***** Extracted information
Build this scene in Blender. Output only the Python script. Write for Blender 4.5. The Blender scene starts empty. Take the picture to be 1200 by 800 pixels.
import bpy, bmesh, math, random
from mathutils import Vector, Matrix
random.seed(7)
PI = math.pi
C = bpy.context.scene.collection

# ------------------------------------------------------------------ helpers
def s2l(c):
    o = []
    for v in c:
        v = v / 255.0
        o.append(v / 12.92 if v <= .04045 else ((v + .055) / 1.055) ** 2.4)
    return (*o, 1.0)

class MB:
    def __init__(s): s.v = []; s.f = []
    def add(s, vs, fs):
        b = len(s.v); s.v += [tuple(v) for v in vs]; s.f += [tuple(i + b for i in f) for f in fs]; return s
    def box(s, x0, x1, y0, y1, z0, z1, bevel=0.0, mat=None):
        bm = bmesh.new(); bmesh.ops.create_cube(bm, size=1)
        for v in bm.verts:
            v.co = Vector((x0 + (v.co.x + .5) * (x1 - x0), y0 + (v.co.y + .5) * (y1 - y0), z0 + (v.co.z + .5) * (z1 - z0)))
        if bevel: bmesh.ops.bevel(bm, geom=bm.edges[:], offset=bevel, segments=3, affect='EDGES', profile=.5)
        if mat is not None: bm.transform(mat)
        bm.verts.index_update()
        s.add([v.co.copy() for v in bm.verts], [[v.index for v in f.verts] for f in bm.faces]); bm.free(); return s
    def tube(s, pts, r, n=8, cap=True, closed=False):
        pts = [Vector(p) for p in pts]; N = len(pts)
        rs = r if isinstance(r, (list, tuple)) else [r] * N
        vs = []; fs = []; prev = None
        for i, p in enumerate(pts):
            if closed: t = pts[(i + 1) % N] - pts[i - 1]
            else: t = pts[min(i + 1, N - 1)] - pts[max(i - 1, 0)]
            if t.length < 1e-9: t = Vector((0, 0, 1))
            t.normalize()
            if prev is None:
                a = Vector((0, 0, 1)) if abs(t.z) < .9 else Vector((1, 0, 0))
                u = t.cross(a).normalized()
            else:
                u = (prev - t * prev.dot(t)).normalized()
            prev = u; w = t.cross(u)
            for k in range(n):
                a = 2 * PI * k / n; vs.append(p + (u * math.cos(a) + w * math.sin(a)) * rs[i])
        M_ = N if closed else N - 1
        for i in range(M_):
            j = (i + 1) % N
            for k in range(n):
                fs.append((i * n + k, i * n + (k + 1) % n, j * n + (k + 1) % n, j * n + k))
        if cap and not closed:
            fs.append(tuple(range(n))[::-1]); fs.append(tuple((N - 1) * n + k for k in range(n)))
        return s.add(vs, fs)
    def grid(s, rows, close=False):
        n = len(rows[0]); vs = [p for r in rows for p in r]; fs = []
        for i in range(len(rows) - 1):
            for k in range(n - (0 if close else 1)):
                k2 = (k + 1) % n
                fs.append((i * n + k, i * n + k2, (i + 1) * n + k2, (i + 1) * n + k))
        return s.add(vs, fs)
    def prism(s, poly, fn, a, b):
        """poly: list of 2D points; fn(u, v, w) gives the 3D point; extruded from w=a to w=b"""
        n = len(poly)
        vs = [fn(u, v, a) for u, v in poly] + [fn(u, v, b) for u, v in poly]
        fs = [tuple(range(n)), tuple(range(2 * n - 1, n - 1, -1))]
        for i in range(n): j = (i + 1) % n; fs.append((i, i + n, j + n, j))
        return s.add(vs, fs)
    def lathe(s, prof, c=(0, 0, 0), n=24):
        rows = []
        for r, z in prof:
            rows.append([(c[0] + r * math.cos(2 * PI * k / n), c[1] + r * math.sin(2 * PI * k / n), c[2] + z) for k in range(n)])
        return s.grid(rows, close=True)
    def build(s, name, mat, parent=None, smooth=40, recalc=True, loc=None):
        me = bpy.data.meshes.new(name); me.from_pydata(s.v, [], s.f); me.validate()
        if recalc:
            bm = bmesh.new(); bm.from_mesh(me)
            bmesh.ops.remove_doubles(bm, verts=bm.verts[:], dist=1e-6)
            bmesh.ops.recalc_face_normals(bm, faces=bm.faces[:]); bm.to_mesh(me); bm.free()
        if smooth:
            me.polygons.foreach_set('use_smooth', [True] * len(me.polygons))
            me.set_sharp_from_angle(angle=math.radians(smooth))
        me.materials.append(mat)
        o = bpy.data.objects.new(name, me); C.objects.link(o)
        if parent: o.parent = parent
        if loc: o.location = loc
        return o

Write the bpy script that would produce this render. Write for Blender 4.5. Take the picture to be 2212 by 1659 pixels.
**********
§ Short exercise: Set down exactly the lines that begin the records and continue through the line bearing "return (*o, 1.0)"; include both ends.

§ Result for this task:
Build this scene in Blender. Output only the Python script. Write for Blender 4.5. The Blender scene starts empty. Take the picture to be 1200 by 800 pixels.
import bpy, bmesh, math, random
from mathutils import Vector, Matrix
random.seed(7)
PI = math.pi
C = bpy.context.scene.collection

# ------------------------------------------------------------------ helpers
def s2l(c):
    o = []
    for v in c:
        v = v / 255.0
        o.append(v / 12.92 if v <= .04045 else ((v + .055) / 1.055) ** 2.4)
    return (*o, 1.0)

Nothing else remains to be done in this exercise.